Time to update: Google Chrome 102 arrives with 32 security fixes, one critical

Google is urging Chrome users to update the browser now in order to fix a critical flaw.
Written by Liam Tung, Contributing Writer
Image: Shutterstock

Google has released stable Chrome version 102 with 32 security fixes for browser on Windows, Mac and Linux. 

Chrome 102 for the desktop includes 32 security fixes reported to Google by external researchers. There's one critical flaw, while eight are high severity, nine are medium severity, and seven are low severity. Google also creates other fixes for issues found through internal testing. Google says in a blogpost this release will be rolled out in the coming days.

The critical flaw, labelled as CVE-2022-1853, is a 'use after free in IndexedDB', an interface for applications to store data in a user's browser.    

SEE: Cloud computing security: New guidance aims to keep your data safe from cyberattacks and breaches

Google hasn't provided details about the bug, but security firm Malwarebytes explains that the IndexedDB interface allows for the storage of large amounts of structured data, including files. Each IndexedDB is a database that is unique to an origin, such as a site domain or subdomain, where access should be restricted to that origin. 

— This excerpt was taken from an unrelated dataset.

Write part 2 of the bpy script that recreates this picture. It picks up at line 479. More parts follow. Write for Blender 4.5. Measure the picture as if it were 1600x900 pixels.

"My guess is that an attacker could construct a specially crafted website and take over the visitor's browser by manipulating the IndexedDB," says Pieter Arntz, a malware intelligence researcher at Malwarebytes.  

None of the flaws fixed in this Chrome 102 stable release were zero days, meaning flaws that were exploited before Google released a patch for it. 

Google in late April released stable version 101 with 29 fixes found by external researchers. Again, none of them were zero days. But earlier that month it released a fix for a zero-day flaw in Chrome, adding to its count of known zero-day flaws for Chrome. 

Google's Project Zero (GPZ) team last year counted 58 zero-day exploits for popular software in 2021. Twenty-five of these were in browsers, of which 14 affected Chrome. Google engineers argue zero-day counts are rising because vendors are improving detection, fixes and disclosure. However, GPZ researchers argue the industry as a whole is not making zero days hard enough for attackers, who often rely on tweaking existing flaws rather than being forced to conjure up entirely new exploitation methods.

Chrome 102 is an extended stable release for Windows and Mac for enterprise customers. Normally Chrome is updated every four weeks, but the extended release gains an additional four weeks by Google back-porting important security fixes to it. An extended stable release is updated every eight weeks.